Existing visual in-context learning methods often rely on a single optimal prompt or simplistic fusion strategies, which fail to fully exploit diverse contextual information and thereby limit model reasoning capabilities. To address this limitation, this work proposes a multi-combination collaborative fusion framework that constructs three distinct contextual representation branches, each derived from different high-quality prompt combinations. Furthermore, the authors introduce a novel MULTI-VQGAN architecture designed to jointly parse multi-source collaborative signals, enabling a sophisticated multi-branch, multi-combination context fusion mechanism. Extensive experiments demonstrate that the proposed approach significantly enhances generalization, robustness, and accuracy across various tasks—including foreground segmentation, single-object detection, and image colorization—outperforming current state-of-the-art methods.

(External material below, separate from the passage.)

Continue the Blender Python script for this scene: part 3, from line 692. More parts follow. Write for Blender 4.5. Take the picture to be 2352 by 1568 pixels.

Visual In-Context Learning (VICL) has emerged as a powerful paradigm, enabling models to perform novel visual tasks by learning from in-context examples. The dominant"retrieve-then-prompt"approach typically relies on selecting the single best visual prompt, a practice that often discards valuable contextual information from other suitable candidates. While recent work has explored fusing the top-K prompts into a single, enhanced representation, this still simply collapses multiple rich signals into one, limiting the model's reasoning capability. We argue that a more multi-faceted, collaborative fusion is required to unlock the full potential of these diverse contexts. To address this limitation, we introduce a novel framework that moves beyond single-prompt fusion towards an multi-combination collaborative fusion. Instead of collapsing multiple prompts into one, our method generates three contextual representation branches, each formed by integrating information from different combinations of top-quality prompts. These complementary guidance signals are then fed into proposed MULTI-VQGAN architecture, which is designed to jointly interpret and utilize collaborative information from multiple sources. Extensive experiments on diverse tasks, including foreground segmentation, single-object detection, and image colorization, highlight its strong cross-task generalization, effective contextual fusion, and ability to produce more robust and accurate predictions than existing methods.